The SEC first articulated the concept of integration in 1933 and has subsequently developed various approaches for determining when multiple offerings should be treated as a single offering. These approaches include:

  • The well-known five-factor test in Regulation D1 – whether:
    • the different offerings are part of a single plan of financing;
    • the offerings involve issuance of the same class of security;
    • the offerings are made at or about the same time;
    • the same type of consideration is to be received; and
    • the offerings are made for the same general purpose.
  • The 2007 guidance for analyzing the integration of simultaneous registered and private offerings: 2
    • The filing of a registration statement should not be considered general solicitation that undermines the availability of the Section 4(a)(2) exemption for a concurrent private placement if the private placement investors were not solicited by the registration statement.
    • A prospective investor could become interested in the concurrent private placement through a "pre-existing, substantive relationship" with the issuer, or direct contact by the issuer or its agents outside the public offering effort.
  • The integration framework for concurrent exempt offerings developed as part of promulgating Regulation A and Crowdfunding rules in 2015 and Rule 147 and 147A in 2016 that focused on facts and circumstances, including each offering complying with the requirements of the relevant exemption.3

Proposal

The proposal would build on and simplify these concepts by establishing a general principle of integration that looks to facts and circumstances, supplemented by four non-exclusive safe harbors to address specific situations.

General Principle

For all offerings not covered by a safe harbor, offers and sales would not be integrated if, based on the facts and circumstances, the issuer can establish that each offering either complies with the registration requirements of the Securities Act, or that an exemption from registration is available for the particular offering.

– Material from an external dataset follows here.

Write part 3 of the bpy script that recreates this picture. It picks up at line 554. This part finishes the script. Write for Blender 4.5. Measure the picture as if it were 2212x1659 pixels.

  • If General Solicitation is NOT Permitted: The issuer must have a reasonable belief, based on the facts and circumstances, that:
    • the purchasers in each exempt offering were not solicited through the use of general solicitation; or
    • the purchasers in each exempt offering must have a pre-existing, substantive relationship with the issuer, or a person acting on the issuer's behalf, that was established prior to the commencement of the offering.
  • If General Solicitation IS Permitted: If an exempt offering includes information about the material terms of a concurrent offering under another exemption also permitting general solicitation, the offering materials must include the legends for, and otherwise comply with, the requirements of each exemption.

Application

The general principle would apply where an issuer is, for example, conducting an IPO alongside a Rule 506(b) offering, or a Rule 506(c) offering followed by a Rule 506(b) offering. The offerings would not be integrated if the investors in the Rule 506(b) offering were not solicited through the registration statement or general solicitation from the Rule 506(c) offering, or if the investors had a pre-existing, substantive relationship with the issuer (or person acting on the issuer's behalf) before the commencement of the Rule 506(b) offering.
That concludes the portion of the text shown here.